Several other communities had commercial broiler or egg laying operations, including Ratcliffe Cove, Saunook, Cruso and Center Pigeon, where the West farm sold about 15,000 broilers a year. A few farms featured turkey production.

In Francis Cove, Pink Francis (also well known as an apple producer) teamed up with his brother Bob (trained as a mechanical engineer) to raise chickens. But profits from the poultry business plummeted in the late 1960s.

Farmers in mountain communities could not compete with their large-scale neighbors in the flatlands, and most went out of the business by the early 1970s. Pink and Bob Francis did try one other venture, however, going into turkey production for a brief time before Pink focused full-time on apple production.

As for Francis, he went into another livestock industry. He and his sons became the county’s largest hog producers, with his sons continuing after his death and into the 1990s. A tragic fire and, again, the competition from eastern farms that could operate on such a massive scale, compelled the closure of the hog farm.

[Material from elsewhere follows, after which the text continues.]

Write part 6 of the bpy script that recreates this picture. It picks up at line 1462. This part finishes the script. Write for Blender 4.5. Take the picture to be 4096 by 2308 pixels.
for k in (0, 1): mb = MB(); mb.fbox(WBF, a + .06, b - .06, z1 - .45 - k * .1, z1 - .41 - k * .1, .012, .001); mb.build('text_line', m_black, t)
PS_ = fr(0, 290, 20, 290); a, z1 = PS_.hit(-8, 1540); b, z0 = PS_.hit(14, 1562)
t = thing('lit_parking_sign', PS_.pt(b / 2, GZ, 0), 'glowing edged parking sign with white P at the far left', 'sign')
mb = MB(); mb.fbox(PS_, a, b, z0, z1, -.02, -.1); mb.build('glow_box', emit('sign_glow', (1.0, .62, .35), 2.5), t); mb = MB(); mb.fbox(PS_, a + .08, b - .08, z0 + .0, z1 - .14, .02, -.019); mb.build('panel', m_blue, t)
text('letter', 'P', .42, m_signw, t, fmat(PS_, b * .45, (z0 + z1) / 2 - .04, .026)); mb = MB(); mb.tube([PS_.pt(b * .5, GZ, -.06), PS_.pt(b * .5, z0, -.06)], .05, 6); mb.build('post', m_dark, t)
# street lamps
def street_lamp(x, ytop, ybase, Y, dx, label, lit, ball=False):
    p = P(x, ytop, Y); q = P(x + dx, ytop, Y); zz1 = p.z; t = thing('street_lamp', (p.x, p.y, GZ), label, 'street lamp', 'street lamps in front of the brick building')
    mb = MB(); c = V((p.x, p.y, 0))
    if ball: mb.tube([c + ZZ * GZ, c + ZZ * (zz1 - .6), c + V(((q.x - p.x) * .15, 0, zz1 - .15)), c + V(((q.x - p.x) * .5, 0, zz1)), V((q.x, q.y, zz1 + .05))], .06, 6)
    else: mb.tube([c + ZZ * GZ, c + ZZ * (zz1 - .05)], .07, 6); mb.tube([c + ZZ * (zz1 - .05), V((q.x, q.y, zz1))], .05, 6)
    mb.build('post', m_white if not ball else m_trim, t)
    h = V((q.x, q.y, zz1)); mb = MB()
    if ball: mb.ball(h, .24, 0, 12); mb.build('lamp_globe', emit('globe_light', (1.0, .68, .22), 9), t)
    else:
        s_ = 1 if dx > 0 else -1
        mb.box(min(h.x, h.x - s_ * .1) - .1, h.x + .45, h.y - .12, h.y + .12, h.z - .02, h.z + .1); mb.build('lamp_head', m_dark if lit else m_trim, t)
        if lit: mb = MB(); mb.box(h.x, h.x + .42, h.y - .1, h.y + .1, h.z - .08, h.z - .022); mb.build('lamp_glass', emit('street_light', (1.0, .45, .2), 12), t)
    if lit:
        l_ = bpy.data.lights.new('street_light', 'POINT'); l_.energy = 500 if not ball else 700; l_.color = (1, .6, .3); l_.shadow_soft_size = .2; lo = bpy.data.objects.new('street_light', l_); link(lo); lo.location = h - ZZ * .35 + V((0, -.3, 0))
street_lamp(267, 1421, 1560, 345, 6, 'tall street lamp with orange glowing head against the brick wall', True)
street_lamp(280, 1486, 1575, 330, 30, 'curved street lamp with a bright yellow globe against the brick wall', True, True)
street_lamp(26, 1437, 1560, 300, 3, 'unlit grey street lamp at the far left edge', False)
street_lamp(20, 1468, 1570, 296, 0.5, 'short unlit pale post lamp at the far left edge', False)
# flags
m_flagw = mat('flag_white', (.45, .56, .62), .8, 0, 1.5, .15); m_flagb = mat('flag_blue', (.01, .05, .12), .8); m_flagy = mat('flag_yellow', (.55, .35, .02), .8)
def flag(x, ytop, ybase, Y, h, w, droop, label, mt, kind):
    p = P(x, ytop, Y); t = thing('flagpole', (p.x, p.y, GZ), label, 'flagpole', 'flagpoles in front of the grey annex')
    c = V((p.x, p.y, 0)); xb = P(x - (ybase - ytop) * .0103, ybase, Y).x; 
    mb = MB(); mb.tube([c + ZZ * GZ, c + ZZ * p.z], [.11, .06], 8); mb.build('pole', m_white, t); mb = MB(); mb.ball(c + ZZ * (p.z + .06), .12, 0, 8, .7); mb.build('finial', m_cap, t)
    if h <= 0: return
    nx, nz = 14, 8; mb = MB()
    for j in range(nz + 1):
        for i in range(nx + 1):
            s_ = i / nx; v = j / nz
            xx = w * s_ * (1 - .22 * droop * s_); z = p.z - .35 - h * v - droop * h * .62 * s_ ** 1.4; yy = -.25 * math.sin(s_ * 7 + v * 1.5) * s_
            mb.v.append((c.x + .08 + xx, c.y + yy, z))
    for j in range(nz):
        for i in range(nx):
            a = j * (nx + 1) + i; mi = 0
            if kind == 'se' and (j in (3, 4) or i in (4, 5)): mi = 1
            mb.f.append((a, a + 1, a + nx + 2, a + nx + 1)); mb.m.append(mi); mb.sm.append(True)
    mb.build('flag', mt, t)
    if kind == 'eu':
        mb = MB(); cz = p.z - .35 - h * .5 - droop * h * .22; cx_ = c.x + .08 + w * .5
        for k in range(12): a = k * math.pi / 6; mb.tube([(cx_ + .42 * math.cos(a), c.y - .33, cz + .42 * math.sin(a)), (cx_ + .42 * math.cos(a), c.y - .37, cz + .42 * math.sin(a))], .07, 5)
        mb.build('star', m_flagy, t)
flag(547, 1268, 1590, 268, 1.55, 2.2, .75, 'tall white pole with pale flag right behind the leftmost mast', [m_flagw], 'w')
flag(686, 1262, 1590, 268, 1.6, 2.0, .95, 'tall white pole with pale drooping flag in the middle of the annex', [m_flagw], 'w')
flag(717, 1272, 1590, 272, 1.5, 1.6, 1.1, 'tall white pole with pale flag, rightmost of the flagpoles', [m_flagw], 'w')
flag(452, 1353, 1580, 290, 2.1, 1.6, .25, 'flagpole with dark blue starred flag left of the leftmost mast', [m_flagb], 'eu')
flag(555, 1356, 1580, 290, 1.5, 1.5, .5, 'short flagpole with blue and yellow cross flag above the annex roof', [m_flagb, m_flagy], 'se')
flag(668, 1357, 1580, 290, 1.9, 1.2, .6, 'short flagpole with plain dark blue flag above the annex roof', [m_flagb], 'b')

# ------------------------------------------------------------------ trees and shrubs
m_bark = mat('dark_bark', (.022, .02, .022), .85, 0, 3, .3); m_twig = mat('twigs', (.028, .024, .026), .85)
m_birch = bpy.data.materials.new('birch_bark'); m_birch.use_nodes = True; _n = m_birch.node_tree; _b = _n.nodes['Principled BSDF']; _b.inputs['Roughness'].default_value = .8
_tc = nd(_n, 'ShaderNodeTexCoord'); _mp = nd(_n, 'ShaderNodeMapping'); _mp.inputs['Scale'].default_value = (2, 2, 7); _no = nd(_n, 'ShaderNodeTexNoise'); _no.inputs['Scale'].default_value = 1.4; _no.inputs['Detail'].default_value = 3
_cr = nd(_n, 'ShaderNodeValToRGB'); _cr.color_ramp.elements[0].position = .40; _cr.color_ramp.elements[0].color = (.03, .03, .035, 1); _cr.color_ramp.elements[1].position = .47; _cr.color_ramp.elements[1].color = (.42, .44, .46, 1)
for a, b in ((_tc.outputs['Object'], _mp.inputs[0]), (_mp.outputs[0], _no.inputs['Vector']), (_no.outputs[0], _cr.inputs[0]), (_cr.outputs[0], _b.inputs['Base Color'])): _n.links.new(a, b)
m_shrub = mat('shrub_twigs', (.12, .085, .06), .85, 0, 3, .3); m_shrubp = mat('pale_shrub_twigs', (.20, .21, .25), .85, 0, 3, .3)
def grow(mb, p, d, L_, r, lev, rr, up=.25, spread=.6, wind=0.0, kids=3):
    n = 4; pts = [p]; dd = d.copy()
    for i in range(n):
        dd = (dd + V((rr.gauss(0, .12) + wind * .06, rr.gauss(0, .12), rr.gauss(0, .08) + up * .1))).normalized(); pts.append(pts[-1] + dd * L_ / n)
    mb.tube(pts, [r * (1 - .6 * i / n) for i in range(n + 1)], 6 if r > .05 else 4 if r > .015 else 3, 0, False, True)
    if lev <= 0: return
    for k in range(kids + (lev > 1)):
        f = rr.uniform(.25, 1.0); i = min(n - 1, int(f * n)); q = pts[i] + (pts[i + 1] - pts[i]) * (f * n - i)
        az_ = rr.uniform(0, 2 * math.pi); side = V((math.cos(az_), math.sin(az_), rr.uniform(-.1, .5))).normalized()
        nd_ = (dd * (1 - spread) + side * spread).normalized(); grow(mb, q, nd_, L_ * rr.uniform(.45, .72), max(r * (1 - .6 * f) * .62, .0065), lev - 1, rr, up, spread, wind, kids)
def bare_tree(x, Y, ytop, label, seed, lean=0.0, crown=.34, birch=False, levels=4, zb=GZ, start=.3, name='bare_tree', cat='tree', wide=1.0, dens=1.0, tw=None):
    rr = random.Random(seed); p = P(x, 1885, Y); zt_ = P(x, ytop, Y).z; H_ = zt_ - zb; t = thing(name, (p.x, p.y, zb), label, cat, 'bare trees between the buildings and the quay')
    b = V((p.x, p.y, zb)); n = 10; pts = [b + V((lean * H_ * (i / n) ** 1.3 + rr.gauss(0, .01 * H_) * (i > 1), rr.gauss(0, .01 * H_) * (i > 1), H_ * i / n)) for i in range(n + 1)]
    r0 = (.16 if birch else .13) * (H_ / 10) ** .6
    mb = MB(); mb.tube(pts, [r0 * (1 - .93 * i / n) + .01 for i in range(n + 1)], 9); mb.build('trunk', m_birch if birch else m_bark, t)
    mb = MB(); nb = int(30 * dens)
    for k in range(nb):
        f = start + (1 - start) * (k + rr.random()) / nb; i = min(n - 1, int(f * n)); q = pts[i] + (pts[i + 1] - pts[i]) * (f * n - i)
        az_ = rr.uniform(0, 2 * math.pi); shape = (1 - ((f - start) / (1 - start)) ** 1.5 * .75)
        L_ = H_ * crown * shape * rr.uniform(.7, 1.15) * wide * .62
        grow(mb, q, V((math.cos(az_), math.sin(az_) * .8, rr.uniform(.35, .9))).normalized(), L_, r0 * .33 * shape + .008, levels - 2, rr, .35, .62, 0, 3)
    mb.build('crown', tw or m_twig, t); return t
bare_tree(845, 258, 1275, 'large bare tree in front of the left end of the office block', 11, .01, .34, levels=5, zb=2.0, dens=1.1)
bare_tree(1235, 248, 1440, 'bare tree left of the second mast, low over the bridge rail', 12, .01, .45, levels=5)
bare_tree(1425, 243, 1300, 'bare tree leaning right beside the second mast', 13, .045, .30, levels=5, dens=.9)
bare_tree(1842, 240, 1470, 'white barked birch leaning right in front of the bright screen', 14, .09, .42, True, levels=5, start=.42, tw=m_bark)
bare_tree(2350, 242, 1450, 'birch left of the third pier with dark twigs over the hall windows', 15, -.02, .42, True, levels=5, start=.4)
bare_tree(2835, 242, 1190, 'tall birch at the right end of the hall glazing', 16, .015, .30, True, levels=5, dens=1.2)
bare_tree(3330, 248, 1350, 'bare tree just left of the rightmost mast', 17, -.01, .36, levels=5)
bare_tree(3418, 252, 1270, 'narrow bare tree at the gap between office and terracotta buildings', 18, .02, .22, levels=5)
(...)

In recent months, however, hog production of sorts has returned to Haywood County in its old style – that of folks wanting to do for themselves by buying live hogs and slaughtering them at home.

The beef industry may also be experiencing a similar transition as part of a national “farm to table” movement. As consumers express increasing interest in knowing the source of their foods and seeking healthier alternatives, a grass-fed beef industry is growing in Western North Carolina.

So perhaps history will cycle through once again as people want their meat to come from sources closer to home. There may be some future in small livestock farms – this time with a few llamas and shaggy dogs thrown in for extra protection.